Karena Ujian Nasional ini bersifat sentralistis dan juga sebagai adu gengsi, maka kekhawatiran tidak hanya menghinggapi para anak didik, tetapi juga para orang tua, pihak sekolah, berikut pemerintah daerah. Untuk itu perlu diwaspadai. Sebab kekhawatiran itu bisa menjadi bibit kecurangan pada pelaksanaannya nanti.

Jika dalam pemilu para calon menutupi kekhawatiran dengan cara politik uang atau dengan yang sejenisnya untuk memastikan diri mereka terpilih, maka dalam Ujian Nasional kali ini boleh jadi melahirkan kecurangan secara sistemik. Perserta didik, guru sekolah, dan pemerintah daerah bisa saja merencanakan suatu kecurangan yang terorganisir agar sama-sama terpuaskan.

Sebelum ujian berlangsung, mungkin saja terjadi kecurangan dengan cara membocorkan soal dan jawaban. Atau para guru studi berupaya membuatkan jawaban soal kemudian memberikannya kepada siswa dengan berbagai cara. Bisa dengan telepon genggam, menyelipkan kertas kecil, atau dengan berbagai tanda yang disepakati bersama.

Itu pada saat atau sebelum dilangsungkannya ujian. Kecurangan bisa juga terjadi sesudah berlangsungnya ujian. Para murid dihimbau untuk tidak mengisi lembar jawaban. Kemudian oknum yang sudah disepakati mengisi lembar jawaban siswa satu persatu. Atau bisa juga lembar jawaban itu diisi terlebih dahulu oleh peserta ujian, kemudian setelahnya tim work kecurangan membetulkan hasil jawaban siswa yang salah. Tidak perlu dengan perolehan nilai yang fantastis, dengan pencapaian nilai kelulusan standar saja sudah cukup untuk menaikkan gengsi sekolah.

Kecurangan mungkin hanya efek. Untuk itu perlu adanya pemikiran ulang tentang Ujian Nasional sebagai akar terjadinya kecurangan. Pertanyaan tentang pemerataan pendidikan, baik terkait dengan kualitas tenaga pengajar, fasilitas sekolah, juga nominal dana yang digelontorkan untuk pendidikan menjadi PR pemerintah untuk menjawabnya.

Proaktif dan Jujur
Sudah tepat agaknya langkah yang diambil oleh beberapa sekolah untuk menurunkan tensi kekhuatiran yang berlebih dengan penyelenggaraan doa bersama, pemberian taushiyah dari ustadz, dan lain sebagainya. Namun yang perlu ditekankan juga adalah pengejawantahan sikap proaktif dan jujur dalam segala ranah kehidupan, terutama dalam konteks menjalani ujian.
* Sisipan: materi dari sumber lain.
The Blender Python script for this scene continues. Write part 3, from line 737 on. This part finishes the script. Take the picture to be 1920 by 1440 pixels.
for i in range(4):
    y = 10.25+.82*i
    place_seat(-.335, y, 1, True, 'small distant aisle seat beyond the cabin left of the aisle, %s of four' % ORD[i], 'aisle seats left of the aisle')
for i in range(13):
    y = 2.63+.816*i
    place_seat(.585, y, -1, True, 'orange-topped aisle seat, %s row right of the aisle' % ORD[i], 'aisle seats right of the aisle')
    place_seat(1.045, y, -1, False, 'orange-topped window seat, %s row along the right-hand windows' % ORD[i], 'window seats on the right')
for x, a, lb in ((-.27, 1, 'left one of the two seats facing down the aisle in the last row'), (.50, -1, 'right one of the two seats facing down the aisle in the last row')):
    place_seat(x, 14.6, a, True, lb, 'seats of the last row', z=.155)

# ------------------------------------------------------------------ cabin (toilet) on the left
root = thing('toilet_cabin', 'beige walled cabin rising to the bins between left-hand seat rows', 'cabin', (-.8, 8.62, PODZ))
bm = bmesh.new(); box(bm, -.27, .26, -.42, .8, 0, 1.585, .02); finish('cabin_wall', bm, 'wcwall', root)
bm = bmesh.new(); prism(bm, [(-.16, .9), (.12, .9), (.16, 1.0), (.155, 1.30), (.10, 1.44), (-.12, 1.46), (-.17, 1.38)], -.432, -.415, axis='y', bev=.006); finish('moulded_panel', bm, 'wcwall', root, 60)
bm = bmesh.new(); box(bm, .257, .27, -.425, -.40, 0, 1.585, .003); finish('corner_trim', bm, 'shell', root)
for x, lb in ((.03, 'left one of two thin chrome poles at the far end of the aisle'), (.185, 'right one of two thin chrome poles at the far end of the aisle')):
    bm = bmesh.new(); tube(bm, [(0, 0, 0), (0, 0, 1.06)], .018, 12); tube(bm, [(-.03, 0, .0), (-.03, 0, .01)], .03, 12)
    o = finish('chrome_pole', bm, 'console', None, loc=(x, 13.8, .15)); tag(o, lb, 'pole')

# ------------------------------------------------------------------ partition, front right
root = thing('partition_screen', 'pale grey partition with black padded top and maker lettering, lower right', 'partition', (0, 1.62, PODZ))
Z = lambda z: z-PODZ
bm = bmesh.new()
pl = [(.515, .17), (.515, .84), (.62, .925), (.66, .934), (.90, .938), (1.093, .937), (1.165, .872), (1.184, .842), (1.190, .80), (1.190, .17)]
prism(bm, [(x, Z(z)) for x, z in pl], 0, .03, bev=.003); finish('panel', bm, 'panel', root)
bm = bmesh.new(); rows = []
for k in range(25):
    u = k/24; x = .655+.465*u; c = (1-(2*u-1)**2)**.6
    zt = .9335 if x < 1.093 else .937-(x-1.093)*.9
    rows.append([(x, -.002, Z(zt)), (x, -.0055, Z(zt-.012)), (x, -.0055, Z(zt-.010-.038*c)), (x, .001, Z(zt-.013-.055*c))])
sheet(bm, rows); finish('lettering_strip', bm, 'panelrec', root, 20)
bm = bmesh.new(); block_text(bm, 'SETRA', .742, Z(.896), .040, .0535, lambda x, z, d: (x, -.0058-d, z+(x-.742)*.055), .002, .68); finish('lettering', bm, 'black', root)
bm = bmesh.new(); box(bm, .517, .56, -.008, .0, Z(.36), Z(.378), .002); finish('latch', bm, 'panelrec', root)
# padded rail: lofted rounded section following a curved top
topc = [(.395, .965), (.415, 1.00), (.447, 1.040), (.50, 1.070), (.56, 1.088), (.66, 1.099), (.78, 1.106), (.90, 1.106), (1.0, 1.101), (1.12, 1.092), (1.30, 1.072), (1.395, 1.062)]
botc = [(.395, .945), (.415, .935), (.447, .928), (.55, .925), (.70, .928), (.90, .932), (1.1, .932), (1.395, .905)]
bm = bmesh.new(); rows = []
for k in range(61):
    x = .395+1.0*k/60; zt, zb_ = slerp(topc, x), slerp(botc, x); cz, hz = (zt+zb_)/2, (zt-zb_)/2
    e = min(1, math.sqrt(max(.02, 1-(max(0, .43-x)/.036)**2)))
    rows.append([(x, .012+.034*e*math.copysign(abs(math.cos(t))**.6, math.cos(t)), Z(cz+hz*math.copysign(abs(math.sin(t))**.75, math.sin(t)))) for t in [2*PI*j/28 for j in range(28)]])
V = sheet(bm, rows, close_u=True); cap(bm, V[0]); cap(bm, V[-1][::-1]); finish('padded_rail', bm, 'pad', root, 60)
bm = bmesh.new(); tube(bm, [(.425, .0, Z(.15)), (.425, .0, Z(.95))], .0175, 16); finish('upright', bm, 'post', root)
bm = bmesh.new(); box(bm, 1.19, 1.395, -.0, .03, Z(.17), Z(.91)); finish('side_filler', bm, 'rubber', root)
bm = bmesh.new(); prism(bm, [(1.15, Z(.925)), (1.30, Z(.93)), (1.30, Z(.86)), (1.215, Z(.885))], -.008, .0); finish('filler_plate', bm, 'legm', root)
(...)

Proaktif artinya memiliki inisiatif dan bertanggung jawab penuh atas diri sendiri. Anak yang proaktif tidak mudah menyerah. Dia selalu cerdik menciptakan jalan atas semua kebuntuan yang dihadapinya. Anak yang proaktif tidak mudah melemparkan kesalahan pada orang lain. Dia bertanggung jawab penuh atas pilihan sikap dan laku yang dijalaninya. Dia sadar penuh bahwa risiko tidak belajar adalah mati kutu di ruang ujian.

Tidak ada saran yang lebih tepat untuk saat ini kecuali dengan meningkatkan kualitas belajar anak didik. Semuanya dihimbau untuk belajar dan mengkonsultasikan jenis pelajaran yang ditengarai susah kepada guru bidang studi. Di samping itu, peserta didik juga dituntut untuk kreatif dalam menjawab kemungkinan soal yang tidak terlintas dari bimbingan belajar yang mereka jalani.

Bagi para guru, pemerintah setempat, juga orang tua, tahanlah ego dari bersikap curang. Ketidakjujuran adalah suatu kekejian. Tidak ada prestasi yang memuaskan kalau berdiri di atas pondasi kecurangan. Biarkan Ujian Nasional sebagai tanggung jawab yang semestinya diselesaikan sendiri oleh siswa. Teruslah untuk menghimbau agar peserta didik memanfaatkan waktu sebaik mungkin untuk belajar. Jika perlu pemerintah daerah menyemarakkan Ujian Nasional dengan memasang spanduk-spanduk himbauan belajar layaknya kampanye. Adapun masalah kepelikan Ujian Nasional biarlah nanti menjadi bahan evaluasi pemerintah. Selamat menempuh ujian.